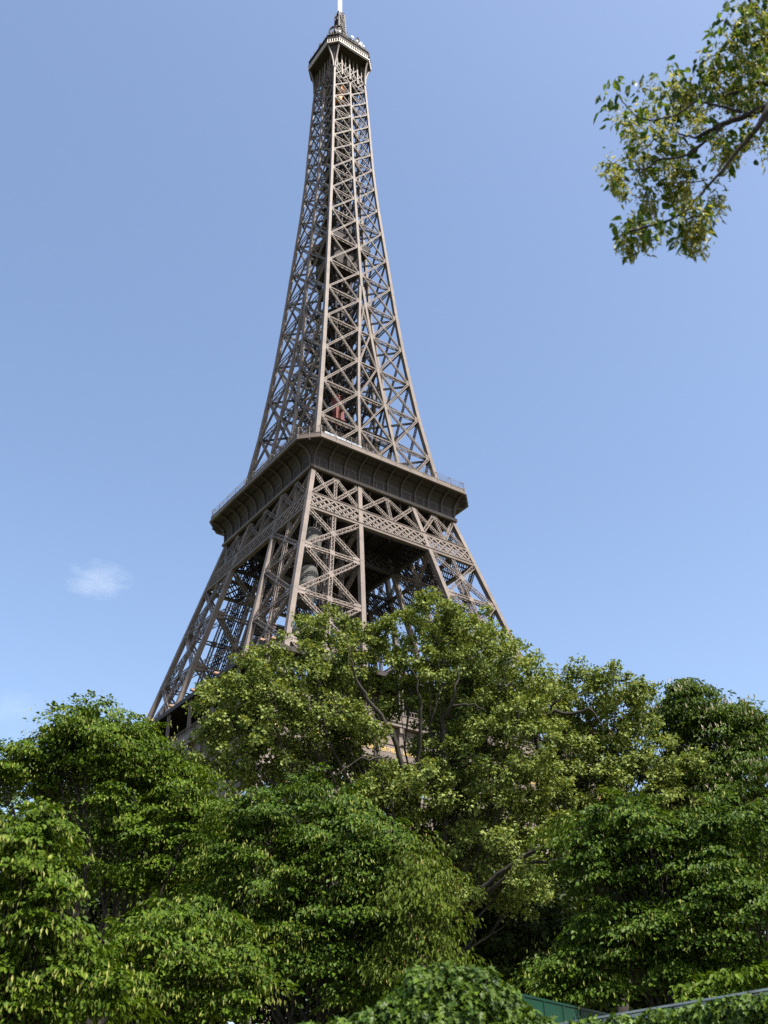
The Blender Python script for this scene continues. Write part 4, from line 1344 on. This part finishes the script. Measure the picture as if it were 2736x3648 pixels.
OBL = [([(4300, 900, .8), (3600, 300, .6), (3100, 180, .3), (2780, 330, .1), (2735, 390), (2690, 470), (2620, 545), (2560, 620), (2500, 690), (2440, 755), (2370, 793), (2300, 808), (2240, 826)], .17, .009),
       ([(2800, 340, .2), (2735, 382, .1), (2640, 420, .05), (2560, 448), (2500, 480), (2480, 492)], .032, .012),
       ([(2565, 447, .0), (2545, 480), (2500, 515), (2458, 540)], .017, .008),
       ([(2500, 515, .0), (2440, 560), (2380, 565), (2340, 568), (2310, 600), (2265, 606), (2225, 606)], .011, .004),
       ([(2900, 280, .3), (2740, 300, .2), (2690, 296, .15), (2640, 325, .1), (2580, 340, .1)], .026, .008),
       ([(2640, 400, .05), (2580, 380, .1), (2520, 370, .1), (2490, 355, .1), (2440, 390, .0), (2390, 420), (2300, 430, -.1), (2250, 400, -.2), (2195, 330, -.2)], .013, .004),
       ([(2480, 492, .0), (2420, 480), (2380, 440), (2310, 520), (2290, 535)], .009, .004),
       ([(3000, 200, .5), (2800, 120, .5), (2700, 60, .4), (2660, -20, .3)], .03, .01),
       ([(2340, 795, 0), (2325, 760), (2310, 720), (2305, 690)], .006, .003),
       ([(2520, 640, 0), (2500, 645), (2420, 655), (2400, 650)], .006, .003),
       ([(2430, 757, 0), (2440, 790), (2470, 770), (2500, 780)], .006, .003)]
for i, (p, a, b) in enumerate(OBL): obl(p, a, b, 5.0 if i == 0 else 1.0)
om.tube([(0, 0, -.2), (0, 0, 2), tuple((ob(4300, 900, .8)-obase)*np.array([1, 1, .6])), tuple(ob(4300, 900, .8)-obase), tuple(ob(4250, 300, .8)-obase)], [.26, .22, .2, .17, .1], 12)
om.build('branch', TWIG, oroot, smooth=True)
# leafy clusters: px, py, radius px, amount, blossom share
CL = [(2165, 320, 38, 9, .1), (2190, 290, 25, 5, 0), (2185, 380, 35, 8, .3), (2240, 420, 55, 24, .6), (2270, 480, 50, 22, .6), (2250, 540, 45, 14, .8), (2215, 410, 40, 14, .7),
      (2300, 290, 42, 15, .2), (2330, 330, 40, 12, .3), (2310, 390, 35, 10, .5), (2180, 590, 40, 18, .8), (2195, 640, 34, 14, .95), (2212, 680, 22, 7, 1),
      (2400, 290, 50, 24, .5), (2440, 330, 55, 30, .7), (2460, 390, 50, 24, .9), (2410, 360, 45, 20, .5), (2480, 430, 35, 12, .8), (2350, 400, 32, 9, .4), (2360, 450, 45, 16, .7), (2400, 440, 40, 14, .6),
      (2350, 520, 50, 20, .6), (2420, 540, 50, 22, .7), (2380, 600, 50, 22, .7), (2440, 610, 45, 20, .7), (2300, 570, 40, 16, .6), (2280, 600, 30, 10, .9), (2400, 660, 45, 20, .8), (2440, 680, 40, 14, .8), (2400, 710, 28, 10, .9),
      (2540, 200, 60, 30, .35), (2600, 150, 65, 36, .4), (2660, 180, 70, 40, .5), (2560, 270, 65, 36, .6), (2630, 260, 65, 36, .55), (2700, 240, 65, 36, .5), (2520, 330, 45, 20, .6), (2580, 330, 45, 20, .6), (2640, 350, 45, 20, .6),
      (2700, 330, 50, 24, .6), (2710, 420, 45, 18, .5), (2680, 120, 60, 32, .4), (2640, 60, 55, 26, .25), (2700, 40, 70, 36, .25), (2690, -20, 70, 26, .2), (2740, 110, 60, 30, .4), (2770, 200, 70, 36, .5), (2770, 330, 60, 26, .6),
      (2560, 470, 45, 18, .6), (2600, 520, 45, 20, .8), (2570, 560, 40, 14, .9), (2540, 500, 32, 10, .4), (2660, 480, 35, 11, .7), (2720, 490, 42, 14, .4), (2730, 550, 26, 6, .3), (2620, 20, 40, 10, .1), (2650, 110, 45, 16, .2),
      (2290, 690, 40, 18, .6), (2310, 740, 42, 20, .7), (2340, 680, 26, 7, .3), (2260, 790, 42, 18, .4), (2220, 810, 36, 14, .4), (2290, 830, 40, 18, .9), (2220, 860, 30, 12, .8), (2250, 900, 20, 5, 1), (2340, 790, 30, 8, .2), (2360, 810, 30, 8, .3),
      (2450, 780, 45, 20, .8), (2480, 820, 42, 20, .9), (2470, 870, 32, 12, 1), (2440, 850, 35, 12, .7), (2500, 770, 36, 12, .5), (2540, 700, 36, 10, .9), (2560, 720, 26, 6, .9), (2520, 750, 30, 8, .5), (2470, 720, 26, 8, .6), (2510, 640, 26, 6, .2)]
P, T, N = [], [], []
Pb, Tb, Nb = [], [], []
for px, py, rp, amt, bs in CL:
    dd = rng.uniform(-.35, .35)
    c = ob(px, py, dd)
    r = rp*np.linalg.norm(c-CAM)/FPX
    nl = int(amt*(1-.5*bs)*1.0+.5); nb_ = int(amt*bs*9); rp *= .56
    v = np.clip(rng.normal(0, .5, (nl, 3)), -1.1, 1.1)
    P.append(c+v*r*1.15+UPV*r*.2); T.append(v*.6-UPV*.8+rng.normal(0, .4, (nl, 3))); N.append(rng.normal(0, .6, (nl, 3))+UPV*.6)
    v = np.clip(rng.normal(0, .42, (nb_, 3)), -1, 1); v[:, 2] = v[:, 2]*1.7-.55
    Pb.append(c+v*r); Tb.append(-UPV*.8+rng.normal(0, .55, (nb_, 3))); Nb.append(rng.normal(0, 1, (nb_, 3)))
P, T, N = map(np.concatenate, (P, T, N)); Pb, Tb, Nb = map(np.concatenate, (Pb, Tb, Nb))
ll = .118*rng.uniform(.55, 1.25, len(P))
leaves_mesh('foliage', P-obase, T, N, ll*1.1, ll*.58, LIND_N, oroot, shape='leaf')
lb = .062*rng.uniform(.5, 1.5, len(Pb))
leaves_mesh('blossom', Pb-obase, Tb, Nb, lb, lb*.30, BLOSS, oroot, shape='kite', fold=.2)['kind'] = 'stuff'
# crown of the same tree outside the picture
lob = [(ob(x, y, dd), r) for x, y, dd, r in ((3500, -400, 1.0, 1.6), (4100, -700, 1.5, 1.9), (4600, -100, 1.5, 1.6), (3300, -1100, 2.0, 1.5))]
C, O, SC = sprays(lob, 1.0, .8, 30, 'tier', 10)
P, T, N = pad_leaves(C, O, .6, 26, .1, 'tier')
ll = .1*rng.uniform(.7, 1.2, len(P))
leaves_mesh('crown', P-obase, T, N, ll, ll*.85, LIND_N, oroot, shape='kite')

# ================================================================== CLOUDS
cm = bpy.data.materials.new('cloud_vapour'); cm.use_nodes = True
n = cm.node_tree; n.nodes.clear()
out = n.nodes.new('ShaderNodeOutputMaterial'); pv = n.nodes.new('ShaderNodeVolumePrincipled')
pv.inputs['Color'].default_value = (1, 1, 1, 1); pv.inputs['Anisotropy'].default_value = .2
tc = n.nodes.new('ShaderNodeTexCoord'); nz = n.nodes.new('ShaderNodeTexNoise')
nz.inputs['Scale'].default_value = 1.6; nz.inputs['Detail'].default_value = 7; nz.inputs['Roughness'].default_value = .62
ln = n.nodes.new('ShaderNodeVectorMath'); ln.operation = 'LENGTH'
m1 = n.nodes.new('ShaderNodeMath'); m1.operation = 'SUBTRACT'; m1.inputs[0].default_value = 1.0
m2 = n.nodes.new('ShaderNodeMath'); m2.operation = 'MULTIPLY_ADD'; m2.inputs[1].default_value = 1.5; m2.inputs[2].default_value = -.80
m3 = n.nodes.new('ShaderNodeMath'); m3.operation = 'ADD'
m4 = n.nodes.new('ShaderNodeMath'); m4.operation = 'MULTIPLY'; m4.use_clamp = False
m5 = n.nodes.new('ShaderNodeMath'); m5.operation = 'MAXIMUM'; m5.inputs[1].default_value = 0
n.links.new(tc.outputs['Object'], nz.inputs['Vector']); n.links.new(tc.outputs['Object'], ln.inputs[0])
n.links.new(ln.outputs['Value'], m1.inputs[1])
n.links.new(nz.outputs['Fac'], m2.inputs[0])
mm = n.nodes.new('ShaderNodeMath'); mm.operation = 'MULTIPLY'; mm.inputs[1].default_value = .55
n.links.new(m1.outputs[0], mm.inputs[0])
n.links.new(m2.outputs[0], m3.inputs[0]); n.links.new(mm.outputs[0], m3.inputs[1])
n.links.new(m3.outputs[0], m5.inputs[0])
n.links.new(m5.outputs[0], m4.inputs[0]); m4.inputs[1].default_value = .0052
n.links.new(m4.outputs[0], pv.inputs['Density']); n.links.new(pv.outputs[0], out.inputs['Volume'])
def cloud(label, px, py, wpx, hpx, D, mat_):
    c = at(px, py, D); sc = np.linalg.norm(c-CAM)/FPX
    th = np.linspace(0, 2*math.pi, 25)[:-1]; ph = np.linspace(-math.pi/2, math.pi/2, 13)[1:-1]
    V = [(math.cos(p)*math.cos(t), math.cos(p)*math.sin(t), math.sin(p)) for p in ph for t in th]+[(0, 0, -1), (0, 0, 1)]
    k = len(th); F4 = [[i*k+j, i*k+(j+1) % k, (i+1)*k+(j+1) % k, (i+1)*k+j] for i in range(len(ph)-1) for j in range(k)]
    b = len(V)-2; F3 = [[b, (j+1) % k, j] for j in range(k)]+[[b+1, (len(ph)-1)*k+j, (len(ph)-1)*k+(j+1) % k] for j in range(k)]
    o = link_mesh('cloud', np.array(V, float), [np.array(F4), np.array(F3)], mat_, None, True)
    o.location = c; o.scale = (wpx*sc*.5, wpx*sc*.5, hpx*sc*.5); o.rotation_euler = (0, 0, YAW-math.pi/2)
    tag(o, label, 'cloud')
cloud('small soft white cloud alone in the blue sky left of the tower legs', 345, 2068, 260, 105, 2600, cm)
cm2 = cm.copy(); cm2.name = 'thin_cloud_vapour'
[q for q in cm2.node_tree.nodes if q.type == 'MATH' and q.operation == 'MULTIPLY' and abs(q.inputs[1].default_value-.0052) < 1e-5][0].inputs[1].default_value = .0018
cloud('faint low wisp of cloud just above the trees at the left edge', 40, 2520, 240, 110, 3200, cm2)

## GOAL OF THE EXERCISE
Copy all lines from the material that include "picture".

## FINAL ANSWER
The Blender Python script for this scene continues. Write part 4, from line 1344 on. This part finishes the script. Measure the picture as if it were 2736x3648 pixels.
# crown of the same tree outside the picture